A friend shared this nice problem with me. Suppose you have a fixed function, \(f\), and a family of probability distributions, defined by, say, prob. density functions, \(P_t\), \(t \in A\). If we know \(E_t=E_{P_t}[f]\) for every \(t\in A\), can we recover \(f\)?
Clearly the answer depends on both how rigid \(f\) is and the family \(P_t\). We can cast this problem as a functional analysis problem by defining \(k(x,t)=P_t(x)\) to be a kernel and the expectation to be an integral transform. Then the question becomes: is there an inverse kernel, say, \(k^{-1}(x,t)\), such that \(\int k^{-1}(x,t)E(t)dt=f(x)?\) When does that exist and when is it unique? Hints can be taken from the Laplace transform, i.e., \(P_t(x)\propto e^{-tx}\) - up to a normalizing constant this is the just the exponential distribution. In general, this can be a hard problem though.
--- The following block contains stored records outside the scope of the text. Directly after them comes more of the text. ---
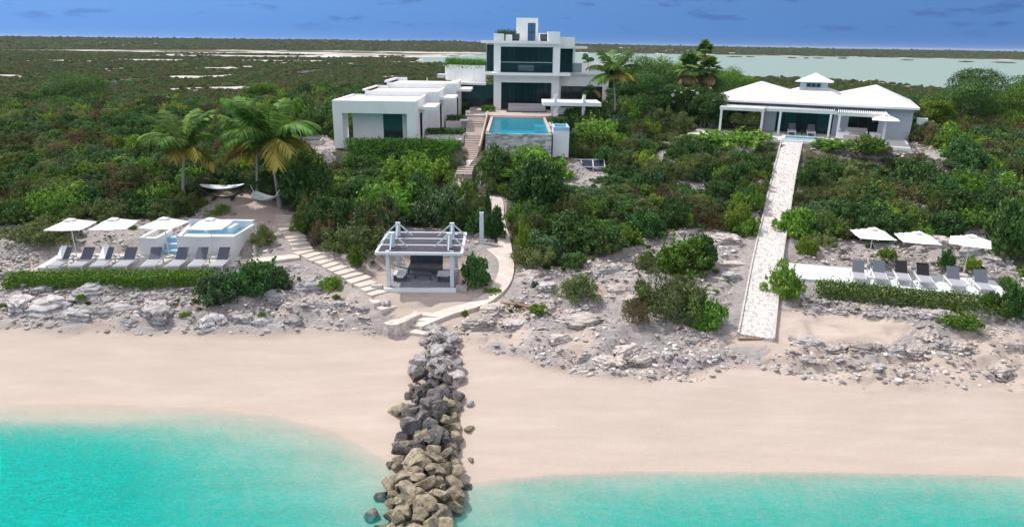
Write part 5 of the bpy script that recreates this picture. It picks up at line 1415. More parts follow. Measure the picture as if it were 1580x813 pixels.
def tree(name, label, x, y, r, h, mat, seed, trunk_h=None, n=15000, leaf=0.145, group=None, flowers=0, zc=None):
    rr = np.random.default_rng(seed); z = ZG(x, y); t = thing(name, label, 'tree', (x, y, z), 0, group)
    th = trunk_h or h * 0.45
    tb = MB().tube([(0, 0, -0.3), (0.08, 0.05, th * 0.5), (0.0, 0.1, th), (0.1, 0.0, h * 0.8)], [0.15, 0.12, 0.09, 0.03], 7)
    lobes = []
    for k in range(24):
        a = rr.uniform(0, 2 * pi); q = r * sqrt(rr.uniform(0.02, 0.66)); zz = rr.uniform(0.22, 0.92) * h; s = r * rr.uniform(0.2, 0.42)
        q *= 1 - 0.5 * max(0, zz / h - 0.55)
        lobes.append((q * cos(a), q * sin(a), zz, s, s, s * rr.uniform(0.6, 0.95)))
        if k < 6: tb.tube([(0, 0.05, th * 0.6), (q * cos(a) * 0.5, q * sin(a) * 0.5, (th * 0.6 + zz) / 2), (q * cos(a), q * sin(a), zz)], [0.07, 0.045, 0.02], 5)
    tb.build('trunk', 'bark', t)
    P, d = cloud_points(lobes, n, seed + 5, 0.5, False); V, Fq = leaf_quads(P, d, leaf, seed + 6, 0.6, 0.75)
    put('crown', np_mesh('crown', V, Fq, mat), t)
    if flowers:
        P, d = cloud_points(lobes, flowers, seed + 8, 0.96, False); V, Fq = leaf_quads(P, d, 0.34, seed + 9, 0.9, 0.5)
        put('blossom', np_mesh('blossom', V, Fq, 'flower'), t)
    return t


TREES = [  # px, base py, Y, px width, px height, material, label
    (1000, 196, 68, 95, 78, 'f_dark', 'dark broad tree right of the villa palm', 0),
    (985, 175, 76, 80, 72, 'f_green', 'bright crowned tree behind the dark one right of villa', 0),
    (1050, 196, 69, 80, 66, 'f_dark', 'dark tree dotted with white blossom left of the bungalow', 70),
    (1035, 170, 80, 90, 70, 'f_dark', 'tree behind the white blossomed tree', 0),
    (1125, 168, 82, 85, 55, 'f_green', 'green tree behind the left end of bungalow roof', 0),
    (1085, 205, 66, 70, 60, 'f_dark', 'low dark tree at the left corner of bungalow', 12),
    (905, 116, 86, 22, 36, 'f_dark', 'small tree showing above the right villa terrace', 0),
    (1475, 205, 66, 92, 78, 'f_dark', 'large dark tree right behind the bungalow', 0),
    (1500, 190, 76, 80, 78, 'f_dark', 'tall tree behind the large dark one at right', 0),
    (1445, 205, 63, 46, 50, 'f_yellow', 'yellow green small tree right of the bungalow wall', 0),
    (1545, 205, 68, 90, 62, 'f_green', 'green tree near the right edge of the ridge', 0),
    (1590, 190, 72, 90, 65, 'f_dark', 'dark tree at the far right edge of the ridge', 0),
    (1420, 222, 60, 40, 28, 'f_olive', 'small olive tree before the bungalow right wall', 0),
    (1002, 182, 77, 120, 92, 'f_dark', 'highest dark tree of the clump right of the villa', 0),
    (960, 192, 71, 62, 60, 'f_dark', 'dark tree directly right of the slender palm', 0),
    (1022, 172, 84, 110, 74, 'f_green', 'tall green tree between the villa and the fan palms', 0),
    (1078, 192, 73, 84, 82, 'f_dark', 'dark tree below the fan palms', 0),
    (1112, 192, 71, 60, 52, 'f_green', 'green tree touching the left roof edge of bungalow', 0),
    (928, 168, 80, 54, 44, 'f_dark', 'dark tree behind the small yellowing palm', 0),
    (1150, 205, 64, 46, 30, 'f_olive', 'small open tree before the left bungalow verandah', 0),
    (410, 172, 84, 62, 42, 'f_green', 'green tree on the skyline left of the guest wing', 0),
    (120, 160, 90, 80, 38, 'f_dark', 'dark tree on the ridge at far left', 0),
]
TRW = []
for i, (px, py, Y, w_, h_, mt, lb, fl_) in enumerate(TREES):
    p = at(px, py, Y=Y); d = hypot(p[1], p[0]) / F * 1.0
    s = sqrt(p[1] ** 2 + p[0] ** 2 + (CAMH - p[2]) ** 2) / F
    zg = ZG(p[0], p[1]); top = at(px, py - h_, Y=Y)[2]
    tree('broadleaf_tree', lb, p[0], p[1], w_ * s / 2, max(top - zg, 1.5), mt, 900 + i * 11, flowers=fl_); TRW.append((p[0], p[1], w_ * s / 2))

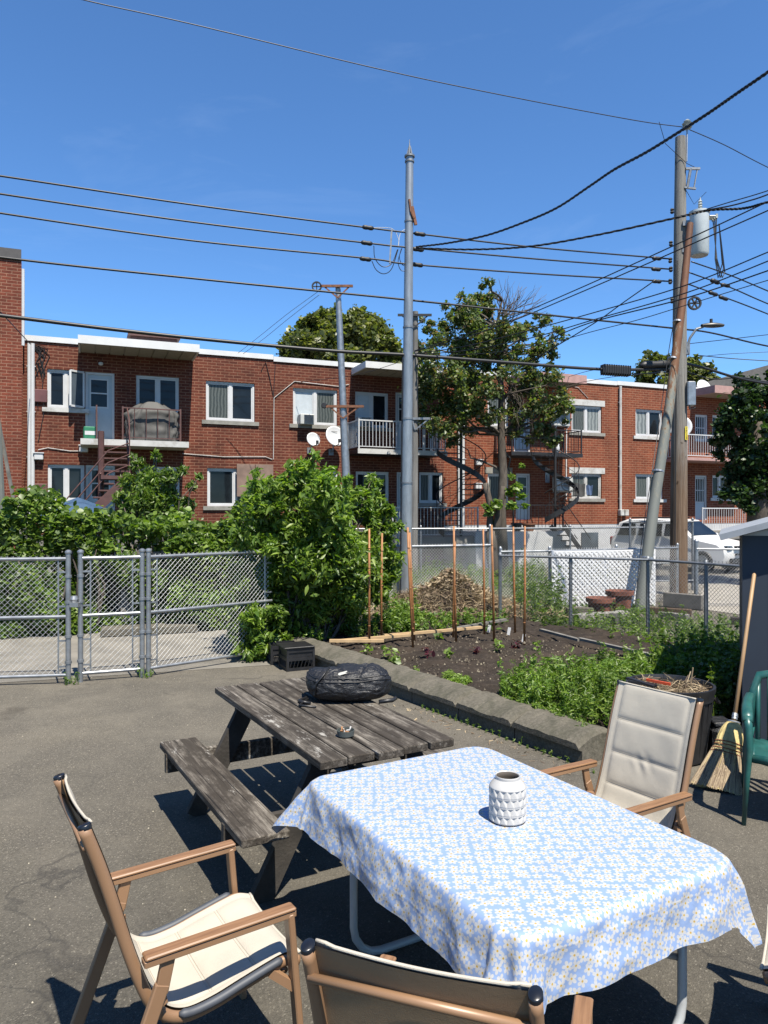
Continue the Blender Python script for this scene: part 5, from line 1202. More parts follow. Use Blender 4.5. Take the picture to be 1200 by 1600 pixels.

If we know \(E(t)=E_{P_t}[f]\) for every \(t\in A\), can we recover \(f\)? Formally, we have the equation: \(E(t)=\int k(x,t)f(x)dx,\) with appropriate limits for the integral. This equation is called a “Fredholm Equation of the first kind” and is closely studied in functional analysis and signal processing.
If we assume the existence of an inverse kernel, how can we approximate it? One idea — which is also kind of a standard approach — is to fix a set of orthonormal basis functions, describe everything in terms of them, and then resolve them to arrive to a linear algebra problem.